Ein weiterer zentraler Punkt war das Verständnis von Industriepolitik als ein Instrumentenportfolio – bestehend aus kostspieligen und ressourcenschonenderen Maßnahmen –, das klug aufeinander abgestimmt werden muss. Während großvolumige Subventionen und Leuchtturmprojekte oft die mediale Aufmerksamkeit auf sich ziehen, erfordern viele wirksame Maßnahmen – wie innovationsorientierte öffentliche Beschaffung, regulatorische Koordination oder die Förderung regionaler Innovationsökosysteme – deutlich weniger finanzielle Mittel.
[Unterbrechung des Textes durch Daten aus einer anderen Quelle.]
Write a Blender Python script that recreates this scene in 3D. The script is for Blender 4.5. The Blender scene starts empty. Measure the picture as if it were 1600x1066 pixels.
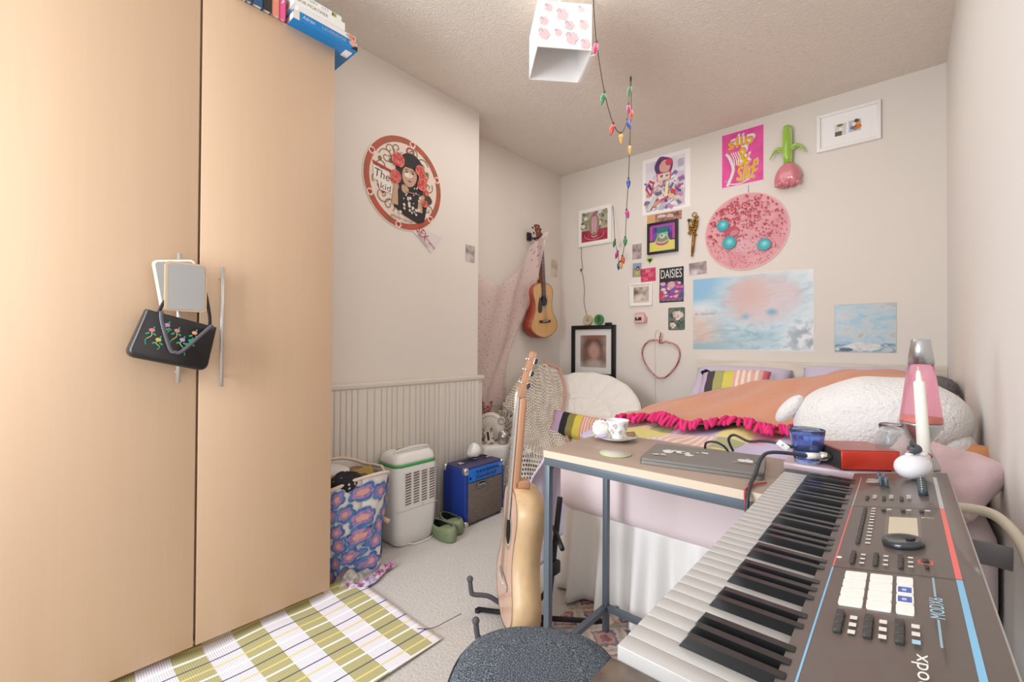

Richtig eingesetzt, können sie jedoch erhebliche Wirkung entfalten. Ihre strategische Verzahnung erfordert jedoch institutionelle Kapazitäten und eine belastbare Governance-Struktur. Vertikale Eingriffe in spezifische Branchen oder Unternehmen gelten als besonders kostenintensiv und risikobehaftet, können aber in bestimmten Fällen gerechtfertigt sein – sollten jedoch durch horizontale Maßnahmen ergänzt werden, um Marktverzerrungen zu vermeiden und langfristige Dynamik zu sichern.

Als vielleicht größte Herausforderung wurde die Koordination identifiziert – zwischen Ministerien, Regierungsebenen sowie zwischen öffentlichen und privaten Akteuren. Die Komplexität multilateraler Governance-Strukturen, etwa in föderalen Systemen oder innerhalb der EU, wurde gleichermaßen als Stärke und als Reibungsfläche beschrieben. Ohne klare Zuständigkeiten, gemeinsame Ziele und institutionelle Kapazitäten droht selbst gut konzipierte Politik an der Umsetzung zu scheitern. Ein besonders pointierter Beitrag plädierte dafür, die Rolle strategischer Planung neu zu denken. Wenn man die Industriepolitik als zentrales Instrument für die Bewältigung komplexer Herausforderungen – wie Dekarbonisierung oder technologische Souveränität – versteht, braucht es eine gezielte, ressortübergreifende Koordination. Gemeint ist damit keine Rückkehr zur zentralen Steuerung, sondern eine demokratisch legitimierte, strategisch ausgerichtete Planung, die Industrie-, Klima-, Innovations- und Wettbewerbspolitik in einem kohärenten Rahmen zusammenführt.